Wednesday, June 25, 2008

My prince will come.


Momma help me I've been cursed.
Death is rolling in every verse.
I don't know what worths fighting for.

I wish for so many things. The breath to continue living every day, the strength to lift myself up off the floor. The thoughts of the unreachable love that only exists in my dreams. I shall one day have what I want and all this suffering will be pointless. Not to say I'm suffering exactly, but It's tough realizing that you have to only depend on yourself. I hang on other peoples every word. But only a certain few. The few that seem to never be around enough for me to bother. Then there are the few that I would rather not talk to, that seem to always be around. I guess that I'm like the people that hang on every word of mine... only to different people other than me. It's a cycle. I will not give in. I will have love. I will have it. Maybe not now.
It's only my fault that i feel attracted to a few certain people. A few people that I would like to spent the night lying in their arms. I don't talk to them much either. But really, its the summer. We're all working our asses off and we're far apart. Time can only tell. I don't want to read into people too much. But I know that I'd wait an eternity just to get a chance to prove my love. And waiting is what I shall do. No matter how hard times get. I know that when I talk to you there's a smile on my face. You always respond. And that lets me know you care. ;)
But silly me. Everything will work out in the end. A prince will come to me. From where right now, I'm not so sure. But that fact makes me smile.

RAMBLES. lol.
It's constant. I'm crazy. And I miss you.
<3Kolieface

3 comments:

Sean Gilmore said...

Soooo first off my computer is scared of you now because like right when I clicked to comment (the first time) I got the blue screen of death... but you wouldn't know about that little miss mac.
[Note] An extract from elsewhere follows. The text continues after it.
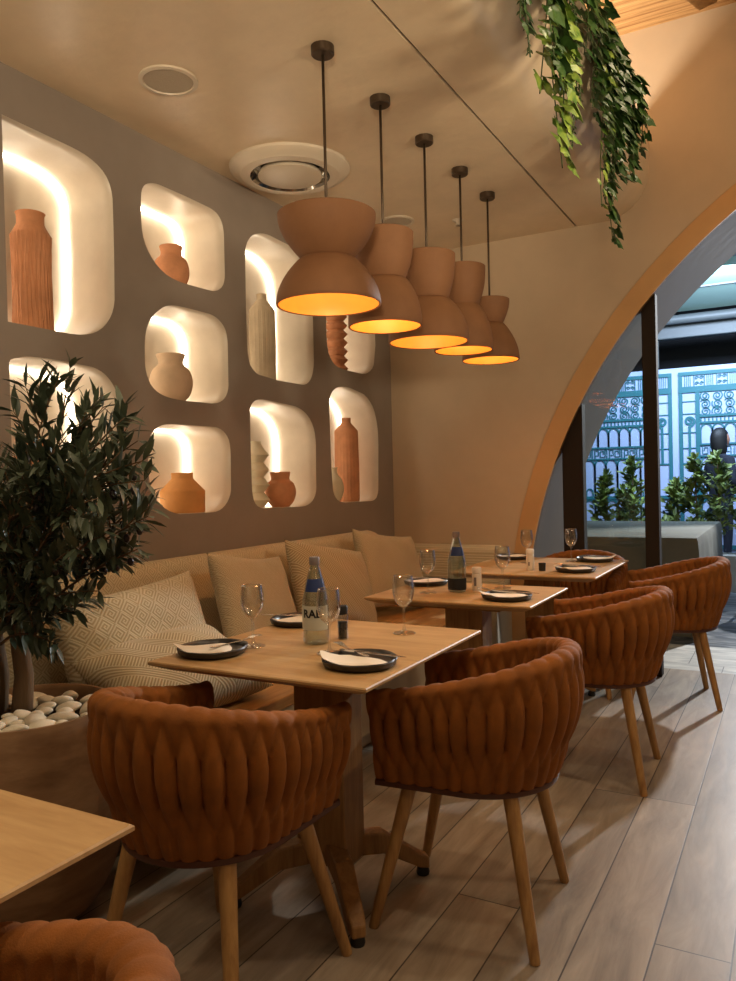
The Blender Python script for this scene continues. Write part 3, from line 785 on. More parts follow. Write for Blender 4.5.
vase('small pale vase half hidden at the left edge of the far lower niche', (-2.63, 4.30, 1.106), curve([(.035, 0), (.056, .04), (.066, .09), (.055, .145), (.03, .18), (.024, .21), (.028, .225), (.022, .225)]), 'cream_clay')
vase('terracotta pot glimpsed behind the olive tree leaves in the lower left niche', (VX, 2.08, 1.185), curve([(.06, 0), (.10, .05), (.115, .12), (.09, .18), (.055, .21), (.055, .23), (.06, .25), (.05, .25)]), 'terracotta')

# ------------------------------------------------------------------ tableware
TZ = .750
def make_glass():
    P = [(.001, .003), (.034, .001), (.036, .003), (.030, .005), (.010, .009), (.0045, .018), (.0038, .05), (.0040, .075), (.008, .086),
         (.022, .098), (.031, .115), (.0355, .138), (.0345, .160), (.031, .186), (.0303, .1865), (.0296, .186), (.033, .160), (.034, .138), (.0295, .116), (.02, .100), (.006, .090), (.001, .0885)]
    o = MB().lathe(curve(P, 2), 36).build('wine_glass', 'glass', None, smooth=True)
    return o
g0 = make_glass()
GL = [((-1.451, 1.881), 'wine glass beside the left plate on the first table'), ((-1.185, 1.892), 'wine glass standing in front of the bottle on the first table'), ((-1.113, 2.232), 'wine glass alone at the back right of the first table'),
      ((-1.404, 3.057), 'wine glass at the left of the middle table beside the plate'), ((-1.150, 3.30), 'wine glass behind the right plate on the middle table'),
      ((-1.354, 4.31), 'wine glass behind the white mill on the far table'), ((-1.136, 4.45), 'wine glass between the two right plates on the far table')]
for i, ((x, y), lb) in enumerate(GL):
    o = g0 if i == 0 else g0.copy()
    if i: COL.objects.link(o)
    o.location = (x, y, TZ); o.rotation_euler = (0, 0, i); tag(o, lb, 'wine glass', 'wine glasses')

def make_plate():
    P = [(.001, .001), (.085, .001), (.098, .006), (.103, .020), (.101, .023), (.096, .021), (.090, .010), (.06, .007), (.001, .006)]
    return MB().lathe(P, 60, fn=lambda a, z: .0018*math.sin(3*a)+.0012*math.sin(7*a+1)+.0008*math.sin(17*a)).build('plate', 'plate', None, smooth=True, autosmooth=50)
p0 = make_plate()
def make_napkin(kind):
    # folded napkin: outline on the plate, thin double layer with soft waves
    out = {'tri': [(-.115, -.045), (-.03, -.075), (.075, -.055), (.06, .0), (.015, .062), (-.06, .03)],
           'rect': [(-.12, -.01), (-.07, -.085), (.07, -.06), (.085, -.01), (-.02, .02), (-.06, .045)],
           'slim': [(-.11, -.02), (-.02, -.055), (.09, -.03), (.085, .02), (.0, .045), (-.08, .02)]}[kind]
    P = smooth_poly(out); mb = MB(); n = len(P); cx = sum(p[0] for p in P)/n; cy = sum(p[1] for p in P)/n
    rings = 6; vs = []; fs = []
    for top in (0, 1):
        for r in range(rings+1):
            s = r/rings
            for (x, y) in P:
                X = cx+(x-cx)*s; Y = cy+(y-cy)*s
                rr = math.hypot(X, Y); z = .0105+max(0, rr-.085)*.55
                z += .0022*math.sin(38*X+22*Y)+.0015*math.sin(60*Y+1)+.0022
                if top: z += .007*(1-s**6)+.0015
                vs.append((X, Y, z))
    m_ = (rings+1)*n
    for top in (0, 1):
        for r in range(rings):
            for i in range(n):
                k = (i+1) % n; b = top*m_
                fs.append((b+r*n+i, b+r*n+k, b+(r+1)*n+k, b+(r+1)*n+i))
    for i in range(n):
        k = (i+1) % n; fs.append((rings*n+i, rings*n+k, m_+rings*n+k, m_+rings*n+i))
    mb.add(vs, fs); return mb.build('napkin', 'napkin', None, smooth=True, autosmooth=60)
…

Okay so am I a person who hangs on your every word that you don't wanna talk to? Or one that you hang on every word of? I'm lost on that matter...

Seems you may hang on mine though because you refer to my "prince charming" comment... unless its a coincidence...erm...yeah

As for attractions, clearly you never played with magnets as a kid.

Opposites attract... but that doesn't mean much, because all they do is get on top of each other (ooh la la), but when you try to push two of the same side together when they are sitting on a table, one will flip their views on the matter, and they will sit together in harmony.
(Wow that was a corny ass metaphor...)

Yep :)

burke said...

nice corny metaphor, yea not quite sure where i fall in either, but i suppose it would depend cause i imagine sometimes i fall in both for you. or so it may seem. well let me know if you feel like doing anything, i've been free all week but idk seems like your busy. Let me know ttyl

Victoria Elizabeth said...

I applaud Sam for her courage and honesty. Listen to the girl; she speaks the truth.

And I find that making the best of a situation, no matter what the circumstances, always helps. Wallowing, on the other hand, does not. Channel your energy into something productive, fun or just plain time consuming. Make something of yourself! You've got all the equipment and ability to do so! There is no reason that any person with as many talents and opportunities as you should be wasting away with nothing to do.

Nicole, you have NOTHING that should be making you this unhappy. Step back from your life and take a look a yourself, realize what you HAVE rather than what you LACK.

I'm surprised I'm doing this in such a nice manner because, really, there's been many, many times when I've really just wanted to slap you for all your whining. Because that's what this is - whining. We all do it, but it's still annoying, juvenile and pointless, not to mention a waste of time.

P.S. Boys are not the answer. They won't cure what ails you and they are NOT the be-all to end-all for your happiness. And it's really idiotic and narrow-minded to think so.